You can't get very far into the works of Russell Flint without encountering his most widely admired specialty: erotic nudes. Late in life he authored several books that provided a narrative excuse for nude illustrations — among them the feebly humorous Models of Propriety (1951) or Minxes Admonished (1955). Russell Flint's nudes, still admired by connoisseurs of comic book art, are famously "well knit" as one critic put it: leggy, lithe, with flowing hair, exquisite bone structure and glowing skin. To add spice, the models are frequently cast as gypsy or Spanish girls who have stripped native costume to the waist, the better to bathe, doze in the sun, or taunt passersby with their charms. The young ladies in The Privileged Three (1921, 35x54cm) don't seem to mind that we have blundered into their afternoon bath — typical of Russell Flint's view that hedonism depends on female nonchalance. It might be intriguing to trace the connections between the 19th century high art porn of Alexandre Cabanel or Jean-Désiré-Gustave Courbet and the 20th century pin ups of Alberto Vargas or Olivia de Berardinis; the watercolors and etchings of Russell Flint would be an important link in the story. In any case, this painting is a fine example of the light, sure touch and harmonious color mixtures that Russell Flint popularized in hundreds of color book covers and story illustrations, a style that seems effortless but turns out to be bafflingly skillful. The visual impact depends on variations in pigment texture and brushstroke drawing within contrasting visual areas (for example, the downward diagonal timbers over the horizontal wedges of wall, or the spotlighting effect of the walls and dark robe around the three figures). Russell Flint's nudes are impressive because of his absolute control of watercolor shading and gradation: charcoal and eraser could not be more subtle and accurate. He enhances the feeling of intimate light by using a limited palette — ultramarine blue, burnt sienna and raw umber predominantly, with touches of rose madder and viridian. The ultramarine flocculation visible along the lower left and throughout the rafters is a sign of technical assurance. Experienced painters know this texture only forms if the juicy paint is laid down with a sure stroke, once, and left to dry — while to novice eyes, it's just a magical effect. Either way, Russell Flint always knows how to impress.

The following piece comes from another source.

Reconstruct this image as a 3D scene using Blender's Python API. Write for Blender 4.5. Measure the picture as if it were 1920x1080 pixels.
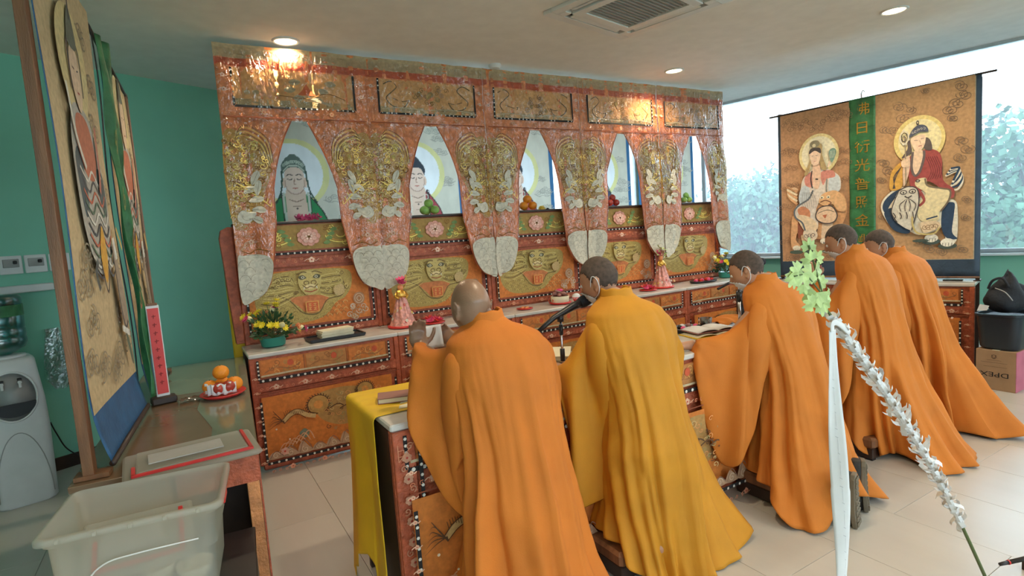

Although many Georgian and Victorian watercolor artists learned to transcend their training in etching and illustration to achieve artistic goals, toward the end of the 19th century mass media began to regain the upper hand: quick execution and effortless technique became ends in themselves, and l'art pour l'art did not pay nearly as well as commissions in advertising, journalism, and book publishing. Russell Flint became affluent and famous by contributing to this trade, and in the days when news images were captured by illustrators rather than photographers, he learned the craft of working briskly. But after 1912 he began to spend more time painting his favorite locales and landscape subjects, including Gareloch (Scotland), the Alps, and Spain. Passing Gleams, Gareloch (1925, 46x65cm) is a portrait of his homeland that presents Russell Flint at his best. The design is so simple that we can spend time exploring the craggy horizon, with its complex shapes nested against complex edges, and the subtle variation in values that models the slopes in full shadow. The broad ceiling of clouds is rendered with deliciously understated and perfectly controlled wet in wet technique — another aspect of Russell Flint's technical mastery. The flat gray sheen of the River Clyde provides a luminous contrast, with Russell Flint's trademark ultramarine flocculation (mixed to a cool gray with burnt sienna and viridian) used to suggest the distant sparkle of breeze swept currents. The foreground trees are inserted just far enough to set the stage, to provide a warm green contrast to the dull cool blues and grays, and to anchor an area of near sunlight that echoes the lights scattered across the clouded landscape. It's an austere yet lyrical painting, and it captures the love of the countryside and outdoor painting that stimulated some of Russell Flint's best work.

Russell Flint's paintings are well worth knowing for the tricks of brush and nuances of wash technique they can teach by example. But there is in many of the works a sense of virtuosity running on its own momentum, a lackluster quality that makes the paintings unexpectedly lose their charm on repeated viewing. Mistral (1927, 51x72cm) is striking at first glance: an animated tangle of slim tree limbs and frothy leaves contorted in the famous winter wind of south France. The color scheme is beautifully judged, with reddish violet tints along the horizon contrasting with the dark and dull yellow green leaves, and brighter green notes harmonizing with the rich blues of the sea. Next we might examine the washes more closely, and admire the compact rendering of the ocean waves, the wispy touches in the topmost leaves, the crisp way the trunks are silhouetted against the leaves by precise control of the painted edges rather than use of a resist or stopping out medium (the white trunks at right were lifted out of the sky wash by blotting). But by now we might notice that we're admiring the technique but not the picture: the sky doesn't create a convincing mood or suggest a specific time of day, the fluffy mass of the trees does not match the extreme bend in the trunks (gusted leaves would be in greater disarray), and the warm greens don't capture the raw cold of an actual mistral. This sense of routine rarely accompanies Russell Flint's nudes, which is what he will always be remembered for. But one wonders what this fabulous technique might have done if it had struggled with a larger ambition.

There is now an "official web site" for Sir William Russell Flint, and other gallery sites that sell prints of his exotic paintings. The best available introduction is the formal biographical and artistic study Sir William Russell Flint by Ralph Lewis & Keith Gardner, now available in paperback (David & Charles, 2004).